LONDON (Reuters) -Investment manager Columbia Threadneedle said on Friday it would allow investors to make withdrawals from a key UK property fund, four months after suspending dealing amid turmoil in Britain's gilt and pensions markets.
Columbia Threadneedle said in October it had suspended dealing in the CT UK Property Authorised Investment Fund and its feeder fund, as market stresses accelerated.
The fund was worth 358 million pounds ($428.96 million) as of Jan. 31, the company said in a statement, down by nearly 100 million pounds since the company's last update in October.
Pension schemes sold real estate assets during a liquidity crisis in September, prompting several open-ended UK real estate funds to place restrictions on withdrawals.
Funds managing around $18 billion worth of UK real estate had placed restrictions on investor withdrawals as of January.
The CT UK Property Authorised Investment Fund suspensions will be lifted with effect from 12.01 GMT on 28 February, the company said.
In October, Columbia Threadneedle also switched its 2.1 billion pound Threadneedle Pensions Pooled Property Fund to monthly rather than daily withdrawals.

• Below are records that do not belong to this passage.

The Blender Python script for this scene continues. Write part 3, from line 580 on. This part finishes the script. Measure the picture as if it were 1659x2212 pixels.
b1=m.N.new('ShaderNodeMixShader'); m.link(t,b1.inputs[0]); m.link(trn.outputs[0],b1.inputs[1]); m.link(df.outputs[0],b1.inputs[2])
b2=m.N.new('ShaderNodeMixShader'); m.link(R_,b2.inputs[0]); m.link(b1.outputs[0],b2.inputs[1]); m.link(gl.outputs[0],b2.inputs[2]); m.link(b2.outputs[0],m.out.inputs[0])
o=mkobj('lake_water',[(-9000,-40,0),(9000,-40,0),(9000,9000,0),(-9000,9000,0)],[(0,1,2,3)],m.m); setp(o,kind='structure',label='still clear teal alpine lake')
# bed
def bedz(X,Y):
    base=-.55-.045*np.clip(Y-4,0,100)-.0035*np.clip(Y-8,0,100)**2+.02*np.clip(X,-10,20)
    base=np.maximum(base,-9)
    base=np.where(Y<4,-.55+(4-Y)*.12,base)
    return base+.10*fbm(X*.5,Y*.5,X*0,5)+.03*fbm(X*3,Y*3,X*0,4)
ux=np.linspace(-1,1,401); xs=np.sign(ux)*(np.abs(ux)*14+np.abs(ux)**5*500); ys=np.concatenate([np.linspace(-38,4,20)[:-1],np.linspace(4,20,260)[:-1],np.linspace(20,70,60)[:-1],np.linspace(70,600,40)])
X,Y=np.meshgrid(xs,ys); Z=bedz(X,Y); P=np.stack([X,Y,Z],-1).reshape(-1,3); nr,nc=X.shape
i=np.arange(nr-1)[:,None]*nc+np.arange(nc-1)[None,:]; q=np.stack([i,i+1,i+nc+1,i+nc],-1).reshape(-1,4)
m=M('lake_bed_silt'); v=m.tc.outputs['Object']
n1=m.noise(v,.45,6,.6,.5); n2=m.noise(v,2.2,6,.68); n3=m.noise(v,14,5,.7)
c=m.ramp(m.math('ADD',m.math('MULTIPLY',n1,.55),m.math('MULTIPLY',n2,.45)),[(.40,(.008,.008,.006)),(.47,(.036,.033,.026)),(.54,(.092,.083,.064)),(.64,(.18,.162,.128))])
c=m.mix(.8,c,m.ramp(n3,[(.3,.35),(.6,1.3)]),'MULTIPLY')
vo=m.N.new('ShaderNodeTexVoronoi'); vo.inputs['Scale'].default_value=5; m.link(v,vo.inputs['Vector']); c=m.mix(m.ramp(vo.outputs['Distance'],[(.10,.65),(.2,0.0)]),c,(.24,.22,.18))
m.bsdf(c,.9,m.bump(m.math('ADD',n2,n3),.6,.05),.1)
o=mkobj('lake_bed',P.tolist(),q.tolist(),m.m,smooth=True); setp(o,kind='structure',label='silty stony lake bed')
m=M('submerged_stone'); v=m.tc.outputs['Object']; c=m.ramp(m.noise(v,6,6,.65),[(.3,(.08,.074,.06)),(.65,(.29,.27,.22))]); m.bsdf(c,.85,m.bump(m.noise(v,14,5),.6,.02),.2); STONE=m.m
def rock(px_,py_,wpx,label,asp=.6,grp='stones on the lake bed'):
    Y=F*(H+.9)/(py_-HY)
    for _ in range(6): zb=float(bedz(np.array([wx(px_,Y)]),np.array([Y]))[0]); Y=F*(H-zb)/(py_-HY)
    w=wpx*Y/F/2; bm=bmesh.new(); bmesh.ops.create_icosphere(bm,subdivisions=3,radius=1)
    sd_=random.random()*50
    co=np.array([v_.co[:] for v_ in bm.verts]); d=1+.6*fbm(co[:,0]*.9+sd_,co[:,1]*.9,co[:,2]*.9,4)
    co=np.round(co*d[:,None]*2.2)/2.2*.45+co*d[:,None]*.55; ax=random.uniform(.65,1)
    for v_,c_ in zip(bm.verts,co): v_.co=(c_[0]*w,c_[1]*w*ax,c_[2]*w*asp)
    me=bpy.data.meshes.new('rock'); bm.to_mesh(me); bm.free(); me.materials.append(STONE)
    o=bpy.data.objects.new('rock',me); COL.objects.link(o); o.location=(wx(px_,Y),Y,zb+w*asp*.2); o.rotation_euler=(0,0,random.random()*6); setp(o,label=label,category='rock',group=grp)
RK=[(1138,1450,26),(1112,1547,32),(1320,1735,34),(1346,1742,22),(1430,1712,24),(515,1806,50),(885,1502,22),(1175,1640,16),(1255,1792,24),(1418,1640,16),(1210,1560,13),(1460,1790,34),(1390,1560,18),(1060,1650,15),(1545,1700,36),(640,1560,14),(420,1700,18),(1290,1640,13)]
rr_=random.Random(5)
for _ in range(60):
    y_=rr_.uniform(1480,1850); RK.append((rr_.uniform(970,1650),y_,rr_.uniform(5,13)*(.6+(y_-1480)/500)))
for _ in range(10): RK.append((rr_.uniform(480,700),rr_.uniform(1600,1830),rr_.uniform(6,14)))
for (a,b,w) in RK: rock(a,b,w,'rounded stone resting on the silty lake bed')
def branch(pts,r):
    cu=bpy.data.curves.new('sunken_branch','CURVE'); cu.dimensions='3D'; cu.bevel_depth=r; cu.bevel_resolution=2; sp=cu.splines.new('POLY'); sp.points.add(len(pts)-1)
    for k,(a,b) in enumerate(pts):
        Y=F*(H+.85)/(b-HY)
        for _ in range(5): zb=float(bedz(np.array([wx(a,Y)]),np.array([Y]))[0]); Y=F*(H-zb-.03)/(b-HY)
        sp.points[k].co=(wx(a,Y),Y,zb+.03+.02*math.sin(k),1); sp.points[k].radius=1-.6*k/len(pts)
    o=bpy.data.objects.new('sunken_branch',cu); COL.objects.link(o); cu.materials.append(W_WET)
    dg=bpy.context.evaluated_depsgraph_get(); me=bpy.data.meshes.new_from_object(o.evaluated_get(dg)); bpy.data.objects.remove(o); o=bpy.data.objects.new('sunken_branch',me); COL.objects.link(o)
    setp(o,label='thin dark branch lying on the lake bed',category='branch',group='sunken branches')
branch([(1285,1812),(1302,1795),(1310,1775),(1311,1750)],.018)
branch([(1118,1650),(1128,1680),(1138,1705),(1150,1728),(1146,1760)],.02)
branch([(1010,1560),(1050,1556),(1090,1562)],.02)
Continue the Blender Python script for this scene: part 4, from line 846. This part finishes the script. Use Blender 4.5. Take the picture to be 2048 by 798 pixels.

A spokesperson said on Friday this change remains in place.
Britain's commercial real estate market has also come under pressure from high inflation and economic uncertainty.
Returns on UK real estate experienced their largest quarterly drop since 2008 in the last quarter of 2022, as interest rates rose and financing conditions tightened, according to MSCI's quarterly UK property index.